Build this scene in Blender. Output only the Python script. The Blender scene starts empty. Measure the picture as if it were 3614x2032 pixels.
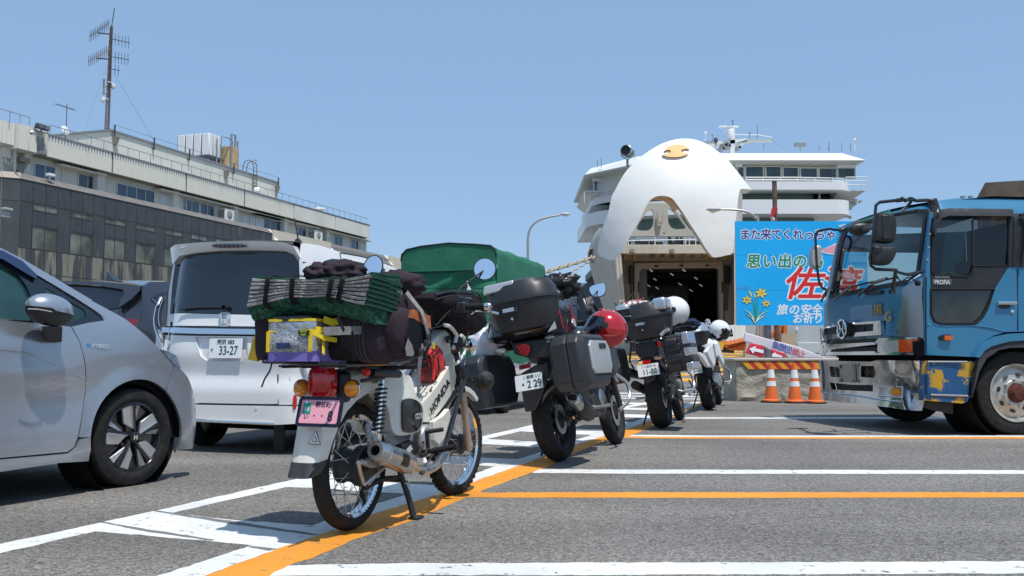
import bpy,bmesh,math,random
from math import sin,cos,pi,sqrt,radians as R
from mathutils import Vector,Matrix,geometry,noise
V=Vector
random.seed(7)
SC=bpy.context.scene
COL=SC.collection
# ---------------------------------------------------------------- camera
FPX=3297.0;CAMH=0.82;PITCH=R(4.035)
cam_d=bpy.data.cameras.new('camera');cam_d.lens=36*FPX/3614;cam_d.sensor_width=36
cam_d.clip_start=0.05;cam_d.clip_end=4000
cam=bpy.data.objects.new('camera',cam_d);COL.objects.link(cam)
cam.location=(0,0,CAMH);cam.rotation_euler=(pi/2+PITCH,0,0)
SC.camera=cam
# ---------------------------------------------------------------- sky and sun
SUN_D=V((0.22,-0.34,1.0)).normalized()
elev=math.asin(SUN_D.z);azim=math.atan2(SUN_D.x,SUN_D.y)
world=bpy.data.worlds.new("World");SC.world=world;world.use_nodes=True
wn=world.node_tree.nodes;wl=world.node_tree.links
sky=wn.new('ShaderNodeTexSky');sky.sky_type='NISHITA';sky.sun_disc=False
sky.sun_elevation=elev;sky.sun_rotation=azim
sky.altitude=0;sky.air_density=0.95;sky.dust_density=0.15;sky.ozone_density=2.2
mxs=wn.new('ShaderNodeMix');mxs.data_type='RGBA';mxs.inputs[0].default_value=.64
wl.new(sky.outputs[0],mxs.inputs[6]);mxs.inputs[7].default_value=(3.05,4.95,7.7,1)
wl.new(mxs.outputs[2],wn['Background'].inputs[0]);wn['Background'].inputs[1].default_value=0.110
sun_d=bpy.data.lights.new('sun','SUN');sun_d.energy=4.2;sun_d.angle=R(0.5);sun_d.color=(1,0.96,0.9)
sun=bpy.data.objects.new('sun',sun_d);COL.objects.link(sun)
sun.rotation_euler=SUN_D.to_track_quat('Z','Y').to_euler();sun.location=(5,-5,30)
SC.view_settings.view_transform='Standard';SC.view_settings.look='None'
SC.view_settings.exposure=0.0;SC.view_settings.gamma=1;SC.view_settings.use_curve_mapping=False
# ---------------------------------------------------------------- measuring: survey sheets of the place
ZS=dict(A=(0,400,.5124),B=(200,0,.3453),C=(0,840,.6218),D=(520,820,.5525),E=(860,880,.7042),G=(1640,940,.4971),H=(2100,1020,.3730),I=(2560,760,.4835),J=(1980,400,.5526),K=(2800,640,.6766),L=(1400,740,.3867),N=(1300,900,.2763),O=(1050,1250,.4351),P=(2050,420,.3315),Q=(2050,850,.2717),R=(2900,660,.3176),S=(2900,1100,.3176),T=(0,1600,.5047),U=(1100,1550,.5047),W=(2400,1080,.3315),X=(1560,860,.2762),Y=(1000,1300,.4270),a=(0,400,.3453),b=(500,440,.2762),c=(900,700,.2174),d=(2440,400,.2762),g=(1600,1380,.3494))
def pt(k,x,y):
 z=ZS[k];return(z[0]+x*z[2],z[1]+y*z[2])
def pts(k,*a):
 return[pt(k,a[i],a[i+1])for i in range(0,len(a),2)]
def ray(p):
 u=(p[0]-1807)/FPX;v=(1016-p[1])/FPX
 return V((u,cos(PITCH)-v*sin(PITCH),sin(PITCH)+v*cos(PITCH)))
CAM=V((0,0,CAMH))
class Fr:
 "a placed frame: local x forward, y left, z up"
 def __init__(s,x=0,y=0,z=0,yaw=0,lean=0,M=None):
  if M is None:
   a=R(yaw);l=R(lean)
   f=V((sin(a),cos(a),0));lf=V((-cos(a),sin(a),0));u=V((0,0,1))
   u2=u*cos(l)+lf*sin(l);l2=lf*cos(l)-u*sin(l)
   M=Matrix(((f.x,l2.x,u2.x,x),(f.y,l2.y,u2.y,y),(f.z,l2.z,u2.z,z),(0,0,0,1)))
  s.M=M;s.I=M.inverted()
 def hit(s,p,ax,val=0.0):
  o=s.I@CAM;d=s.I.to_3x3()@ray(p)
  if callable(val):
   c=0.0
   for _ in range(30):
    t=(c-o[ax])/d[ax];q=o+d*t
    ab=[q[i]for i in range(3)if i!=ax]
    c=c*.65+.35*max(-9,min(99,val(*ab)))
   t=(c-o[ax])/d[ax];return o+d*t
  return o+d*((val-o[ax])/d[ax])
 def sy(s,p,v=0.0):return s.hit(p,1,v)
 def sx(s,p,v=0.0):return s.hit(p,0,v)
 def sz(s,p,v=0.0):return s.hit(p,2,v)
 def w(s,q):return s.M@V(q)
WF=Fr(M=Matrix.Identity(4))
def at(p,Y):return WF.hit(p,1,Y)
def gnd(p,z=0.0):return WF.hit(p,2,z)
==
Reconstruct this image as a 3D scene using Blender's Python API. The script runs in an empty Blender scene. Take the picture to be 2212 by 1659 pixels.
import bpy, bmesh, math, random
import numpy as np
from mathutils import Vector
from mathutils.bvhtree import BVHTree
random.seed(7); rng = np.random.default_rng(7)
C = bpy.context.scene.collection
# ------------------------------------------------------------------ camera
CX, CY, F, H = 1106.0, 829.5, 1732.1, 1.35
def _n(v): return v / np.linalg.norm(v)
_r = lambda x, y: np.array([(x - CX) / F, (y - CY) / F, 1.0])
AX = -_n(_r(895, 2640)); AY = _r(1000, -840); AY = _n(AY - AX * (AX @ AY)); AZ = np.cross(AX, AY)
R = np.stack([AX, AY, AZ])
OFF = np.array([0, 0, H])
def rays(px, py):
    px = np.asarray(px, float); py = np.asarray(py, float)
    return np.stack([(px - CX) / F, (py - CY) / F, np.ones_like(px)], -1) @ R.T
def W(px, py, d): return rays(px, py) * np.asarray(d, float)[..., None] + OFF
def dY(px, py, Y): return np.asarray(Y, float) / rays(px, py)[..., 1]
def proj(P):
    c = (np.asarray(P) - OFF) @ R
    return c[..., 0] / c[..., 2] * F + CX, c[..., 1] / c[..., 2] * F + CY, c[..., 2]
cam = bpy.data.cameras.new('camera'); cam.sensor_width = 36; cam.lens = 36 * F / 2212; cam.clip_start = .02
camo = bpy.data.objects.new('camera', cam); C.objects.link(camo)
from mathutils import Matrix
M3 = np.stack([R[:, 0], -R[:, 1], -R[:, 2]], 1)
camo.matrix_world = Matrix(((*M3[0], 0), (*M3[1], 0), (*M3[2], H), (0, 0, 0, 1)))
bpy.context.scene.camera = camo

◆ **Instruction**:
Each line from the one containing "Reconstruct this image" through the one containing "bpy.context.scene.camera = camo" must be retyped exactly, the first and last of these included.

◆ **Task response**:
Reconstruct this image as a 3D scene using Blender's Python API. The script runs in an empty Blender scene. Take the picture to be 2212 by 1659 pixels.
import bpy, bmesh, math, random
import numpy as np
from mathutils import Vector
from mathutils.bvhtree import BVHTree
random.seed(7); rng = np.random.default_rng(7)
C = bpy.context.scene.collection
# ------------------------------------------------------------------ camera
CX, CY, F, H = 1106.0, 829.5, 1732.1, 1.35
def _n(v): return v / np.linalg.norm(v)
_r = lambda x, y: np.array([(x - CX) / F, (y - CY) / F, 1.0])
AX = -_n(_r(895, 2640)); AY = _r(1000, -840); AY = _n(AY - AX * (AX @ AY)); AZ = np.cross(AX, AY)
R = np.stack([AX, AY, AZ])
OFF = np.array([0, 0, H])
def rays(px, py):
    px = np.asarray(px, float); py = np.asarray(py, float)
    return np.stack([(px - CX) / F, (py - CY) / F, np.ones_like(px)], -1) @ R.T
def W(px, py, d): return rays(px, py) * np.asarray(d, float)[..., None] + OFF
def dY(px, py, Y): return np.asarray(Y, float) / rays(px, py)[..., 1]
def proj(P):
    c = (np.asarray(P) - OFF) @ R
    return c[..., 0] / c[..., 2] * F + CX, c[..., 1] / c[..., 2] * F + CY, c[..., 2]
cam = bpy.data.cameras.new('camera'); cam.sensor_width = 36; cam.lens = 36 * F / 2212; cam.clip_start = .02
camo = bpy.data.objects.new('camera', cam); C.objects.link(camo)
from mathutils import Matrix
M3 = np.stack([R[:, 0], -R[:, 1], -R[:, 2]], 1)
camo.matrix_world = Matrix(((*M3[0], 0), (*M3[1], 0), (*M3[2], H), (0, 0, 0, 1)))
bpy.context.scene.camera = camo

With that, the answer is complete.